Ora, delegado nenhum deve afirmar: “O caso está resolvido!”. Ora, ora, ora... Delegado NÃO DEVE expressar juízo de valor! NÃO DEVE se manifestar contra ou a favor de um ou mais suspeitos de um crime. Delegado NÃO DEVE SE ACHAR O DONO DA VERDADE!

O inquérito policial é um procedimento administrativo persecutório e inquisitivo instaurado pela autoridade policial que tem a finalidade de produzir um conjunto probatório para apurar a materialidade do crime e indícios de sua autoria e desta forma fundamentar a denúncia oferecida pelo Ministério Público ou pela queixa-crime oferecida pelo ofendido ou seu representante legal. Tem início com a "notitia criminis" em qualquer modalidade de ação penal.

Durante o procedimento do Inquérito Policial devem ser efetuados:

- o reconhecimento de pessoas e coisas;

- as acareações;

- o exame de corpo de delito nos casos em que o crime deixar vestígios;

- a reconstituição do crime ou reprodução simulada dos fatos, desde que ofenda a ordem pública e os bons costumes.

Ao final das investigações a autoridade policial deve lavrar um relatório com narração minuciosa e objetiva dos fatos, sem expressar qualquer juízo de valor, cuja peça deve ser remetida ao juiz, que pode determinar inclusive a instauração do incidente de insanidade mental.

Em regra, o inquérito deve ser encerrado em 30 dias a partir da sua instauração se o indiciado estiver solto e em 10 dias se o indiciado estiver preso.

Estes prazos são a regra geral, havendo, contudo algumas exceções, onde podemos apresentar:

a) Em relação aos crimes de competência da justiça federal o inquérito deve ser encerrado em 30 dias prorrogáveis uma vez se o réu estiver solto e em 15 dias prorrogáveis uma vez se o réu estiver preso (Lei nº 5.010, de 1966).

b) Os crimes contra a economia popular (lei n.º1.521, art.10, §1º) têm o prazo de 10 (dez) dias, estando o indiciado solto ou preso.

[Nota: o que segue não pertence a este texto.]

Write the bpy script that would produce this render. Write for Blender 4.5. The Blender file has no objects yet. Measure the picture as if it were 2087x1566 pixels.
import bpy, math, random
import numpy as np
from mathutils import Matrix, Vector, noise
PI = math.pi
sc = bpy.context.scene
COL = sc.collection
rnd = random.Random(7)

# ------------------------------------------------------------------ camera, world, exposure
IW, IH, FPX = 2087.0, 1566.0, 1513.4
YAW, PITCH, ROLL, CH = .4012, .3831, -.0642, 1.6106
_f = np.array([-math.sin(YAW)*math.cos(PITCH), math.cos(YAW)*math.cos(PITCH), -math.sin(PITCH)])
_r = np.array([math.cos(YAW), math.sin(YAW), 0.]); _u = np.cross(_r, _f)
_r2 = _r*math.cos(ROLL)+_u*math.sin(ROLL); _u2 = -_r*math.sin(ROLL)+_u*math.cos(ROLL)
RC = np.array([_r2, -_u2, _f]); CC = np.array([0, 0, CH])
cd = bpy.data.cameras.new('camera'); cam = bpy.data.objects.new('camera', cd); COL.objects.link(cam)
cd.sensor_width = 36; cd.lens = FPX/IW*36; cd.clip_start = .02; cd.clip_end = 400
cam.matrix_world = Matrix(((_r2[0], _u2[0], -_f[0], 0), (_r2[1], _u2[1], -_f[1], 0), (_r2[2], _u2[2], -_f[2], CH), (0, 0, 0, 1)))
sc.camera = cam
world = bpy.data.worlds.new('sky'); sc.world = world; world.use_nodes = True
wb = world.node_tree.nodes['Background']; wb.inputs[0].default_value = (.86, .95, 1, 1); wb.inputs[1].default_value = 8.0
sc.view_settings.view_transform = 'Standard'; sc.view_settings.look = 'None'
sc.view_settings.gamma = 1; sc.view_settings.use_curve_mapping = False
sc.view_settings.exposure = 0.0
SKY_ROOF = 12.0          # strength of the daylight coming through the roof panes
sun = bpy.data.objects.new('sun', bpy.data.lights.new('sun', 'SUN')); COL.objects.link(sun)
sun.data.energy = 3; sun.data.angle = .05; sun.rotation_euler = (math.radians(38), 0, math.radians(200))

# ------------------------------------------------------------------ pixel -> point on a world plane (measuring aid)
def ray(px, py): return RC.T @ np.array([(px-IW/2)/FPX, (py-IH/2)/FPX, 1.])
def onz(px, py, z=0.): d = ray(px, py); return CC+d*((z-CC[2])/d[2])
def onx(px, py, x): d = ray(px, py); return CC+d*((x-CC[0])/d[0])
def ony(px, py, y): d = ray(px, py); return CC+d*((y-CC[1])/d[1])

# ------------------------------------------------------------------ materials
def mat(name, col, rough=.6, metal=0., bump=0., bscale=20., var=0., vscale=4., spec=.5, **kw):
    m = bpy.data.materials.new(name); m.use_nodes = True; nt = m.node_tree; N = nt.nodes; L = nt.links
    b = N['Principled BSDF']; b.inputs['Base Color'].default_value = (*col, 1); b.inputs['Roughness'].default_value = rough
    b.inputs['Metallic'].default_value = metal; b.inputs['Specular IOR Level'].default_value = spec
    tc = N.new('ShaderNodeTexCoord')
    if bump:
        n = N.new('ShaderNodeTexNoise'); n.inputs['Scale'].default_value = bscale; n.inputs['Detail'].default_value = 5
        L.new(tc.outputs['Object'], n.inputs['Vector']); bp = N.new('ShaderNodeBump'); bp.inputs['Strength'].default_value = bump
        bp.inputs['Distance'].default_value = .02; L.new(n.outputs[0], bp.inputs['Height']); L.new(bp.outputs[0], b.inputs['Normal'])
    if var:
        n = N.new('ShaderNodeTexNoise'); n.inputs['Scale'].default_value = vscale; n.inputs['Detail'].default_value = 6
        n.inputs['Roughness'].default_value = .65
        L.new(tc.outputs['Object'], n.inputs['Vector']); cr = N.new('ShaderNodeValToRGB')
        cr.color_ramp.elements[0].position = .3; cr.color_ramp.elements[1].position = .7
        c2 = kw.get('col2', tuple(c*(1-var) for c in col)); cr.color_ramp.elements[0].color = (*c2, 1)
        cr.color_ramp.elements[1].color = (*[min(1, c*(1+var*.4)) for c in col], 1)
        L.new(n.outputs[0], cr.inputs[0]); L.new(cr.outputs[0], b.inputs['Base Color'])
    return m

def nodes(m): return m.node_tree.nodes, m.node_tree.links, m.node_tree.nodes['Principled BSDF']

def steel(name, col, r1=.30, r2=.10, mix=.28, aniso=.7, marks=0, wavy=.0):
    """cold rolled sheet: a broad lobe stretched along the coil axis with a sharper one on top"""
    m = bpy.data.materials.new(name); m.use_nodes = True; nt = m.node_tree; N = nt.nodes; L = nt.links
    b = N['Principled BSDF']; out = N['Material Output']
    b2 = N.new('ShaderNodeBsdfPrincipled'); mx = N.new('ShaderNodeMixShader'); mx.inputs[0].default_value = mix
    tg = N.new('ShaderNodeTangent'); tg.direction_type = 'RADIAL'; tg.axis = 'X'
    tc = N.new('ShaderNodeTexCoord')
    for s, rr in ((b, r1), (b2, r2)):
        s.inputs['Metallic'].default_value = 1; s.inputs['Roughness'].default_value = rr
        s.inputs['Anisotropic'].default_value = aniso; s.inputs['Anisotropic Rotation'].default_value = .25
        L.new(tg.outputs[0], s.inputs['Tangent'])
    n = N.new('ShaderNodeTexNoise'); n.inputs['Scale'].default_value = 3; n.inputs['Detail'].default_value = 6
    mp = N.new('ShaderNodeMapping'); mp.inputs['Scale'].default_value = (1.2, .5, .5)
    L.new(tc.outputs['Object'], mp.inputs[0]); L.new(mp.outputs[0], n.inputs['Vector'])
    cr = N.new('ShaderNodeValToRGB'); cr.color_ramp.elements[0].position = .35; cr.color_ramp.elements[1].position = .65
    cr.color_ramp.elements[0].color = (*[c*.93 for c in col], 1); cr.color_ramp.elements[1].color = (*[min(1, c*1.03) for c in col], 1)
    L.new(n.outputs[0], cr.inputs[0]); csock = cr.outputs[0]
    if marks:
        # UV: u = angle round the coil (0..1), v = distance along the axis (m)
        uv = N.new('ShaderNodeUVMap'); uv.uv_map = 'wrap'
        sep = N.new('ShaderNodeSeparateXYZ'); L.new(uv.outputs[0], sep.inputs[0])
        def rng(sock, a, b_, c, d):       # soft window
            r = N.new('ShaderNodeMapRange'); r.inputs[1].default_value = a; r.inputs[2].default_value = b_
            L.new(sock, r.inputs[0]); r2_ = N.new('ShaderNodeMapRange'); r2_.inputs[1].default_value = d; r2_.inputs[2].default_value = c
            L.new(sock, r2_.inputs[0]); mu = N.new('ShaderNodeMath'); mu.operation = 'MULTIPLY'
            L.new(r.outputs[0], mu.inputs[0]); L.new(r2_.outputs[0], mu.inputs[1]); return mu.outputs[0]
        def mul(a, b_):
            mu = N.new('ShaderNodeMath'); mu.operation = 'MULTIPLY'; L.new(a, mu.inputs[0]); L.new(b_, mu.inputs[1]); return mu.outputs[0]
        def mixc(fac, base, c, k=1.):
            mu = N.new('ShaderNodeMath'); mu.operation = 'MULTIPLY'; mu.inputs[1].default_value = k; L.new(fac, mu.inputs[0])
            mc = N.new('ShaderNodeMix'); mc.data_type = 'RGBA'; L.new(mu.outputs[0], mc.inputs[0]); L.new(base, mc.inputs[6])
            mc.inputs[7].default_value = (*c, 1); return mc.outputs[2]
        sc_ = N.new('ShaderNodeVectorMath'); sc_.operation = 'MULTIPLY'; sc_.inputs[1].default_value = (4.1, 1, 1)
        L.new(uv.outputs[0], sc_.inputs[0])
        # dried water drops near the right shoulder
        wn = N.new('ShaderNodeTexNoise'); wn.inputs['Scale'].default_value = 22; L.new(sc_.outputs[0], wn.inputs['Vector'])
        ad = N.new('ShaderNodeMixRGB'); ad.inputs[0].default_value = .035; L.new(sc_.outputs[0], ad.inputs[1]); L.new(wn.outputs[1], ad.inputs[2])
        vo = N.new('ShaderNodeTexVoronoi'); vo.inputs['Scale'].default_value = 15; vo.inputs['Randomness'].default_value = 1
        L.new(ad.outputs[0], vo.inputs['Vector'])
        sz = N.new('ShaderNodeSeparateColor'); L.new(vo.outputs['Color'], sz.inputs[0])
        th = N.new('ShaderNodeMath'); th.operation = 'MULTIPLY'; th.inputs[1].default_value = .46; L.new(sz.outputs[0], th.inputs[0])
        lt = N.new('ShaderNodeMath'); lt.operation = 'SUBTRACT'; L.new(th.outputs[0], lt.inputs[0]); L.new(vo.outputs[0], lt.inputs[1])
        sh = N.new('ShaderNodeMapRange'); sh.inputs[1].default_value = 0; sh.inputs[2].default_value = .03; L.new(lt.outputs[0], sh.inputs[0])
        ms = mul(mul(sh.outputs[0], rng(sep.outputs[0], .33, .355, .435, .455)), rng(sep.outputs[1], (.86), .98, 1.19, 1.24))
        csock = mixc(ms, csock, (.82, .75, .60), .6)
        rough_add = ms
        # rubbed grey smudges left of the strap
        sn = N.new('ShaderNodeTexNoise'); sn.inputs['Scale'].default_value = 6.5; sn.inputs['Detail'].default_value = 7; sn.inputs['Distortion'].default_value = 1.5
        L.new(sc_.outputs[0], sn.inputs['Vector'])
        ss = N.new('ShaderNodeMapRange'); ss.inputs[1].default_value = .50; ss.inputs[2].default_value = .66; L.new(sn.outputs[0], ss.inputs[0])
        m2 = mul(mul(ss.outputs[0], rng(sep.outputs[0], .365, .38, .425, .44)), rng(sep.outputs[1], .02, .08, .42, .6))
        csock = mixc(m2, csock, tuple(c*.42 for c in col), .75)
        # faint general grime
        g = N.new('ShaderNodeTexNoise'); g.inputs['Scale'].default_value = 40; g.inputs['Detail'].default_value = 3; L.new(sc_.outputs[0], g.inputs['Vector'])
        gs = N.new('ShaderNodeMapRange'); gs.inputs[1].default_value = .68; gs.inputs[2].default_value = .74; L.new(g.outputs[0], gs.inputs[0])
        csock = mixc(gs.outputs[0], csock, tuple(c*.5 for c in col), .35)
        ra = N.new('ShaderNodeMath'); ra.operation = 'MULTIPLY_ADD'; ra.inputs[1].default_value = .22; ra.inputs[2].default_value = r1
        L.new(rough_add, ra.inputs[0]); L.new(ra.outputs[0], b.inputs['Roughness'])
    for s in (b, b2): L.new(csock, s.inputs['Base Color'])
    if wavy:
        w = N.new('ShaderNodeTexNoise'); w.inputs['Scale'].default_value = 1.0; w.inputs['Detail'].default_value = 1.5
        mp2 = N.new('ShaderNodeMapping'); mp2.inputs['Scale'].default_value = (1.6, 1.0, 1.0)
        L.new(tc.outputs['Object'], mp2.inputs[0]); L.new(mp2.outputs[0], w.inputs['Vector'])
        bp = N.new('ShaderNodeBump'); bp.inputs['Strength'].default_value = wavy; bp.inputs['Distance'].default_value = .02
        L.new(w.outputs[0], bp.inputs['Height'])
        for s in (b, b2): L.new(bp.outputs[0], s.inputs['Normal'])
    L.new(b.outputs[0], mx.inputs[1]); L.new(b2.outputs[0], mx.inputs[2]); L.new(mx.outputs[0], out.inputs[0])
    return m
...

c) No que se refere aos crimes de tráfico de entorpecentes o inquérito deve ser encerrado em 30 dias quando o réu estiver preso ou 90 dias (Art. 51, da Lei nº 11.343, de 2006) se o réu estiver solto. Os prazos a que se refere este artigo podem ser duplicados pelo juiz, ouvido o Ministério Público, mediante pedido justificado da autoridade de polícia judiciária.

Contra o procedimento de inquérito policial cabe a propositura de habeas corpus.

Do ponto de vista semântico, o termo hediondo significa ato profundamente repugnante, imundo, horrendo, sórdido, ou seja, um ato indiscutivelmente nojento, segundo os padrões da moral vigente.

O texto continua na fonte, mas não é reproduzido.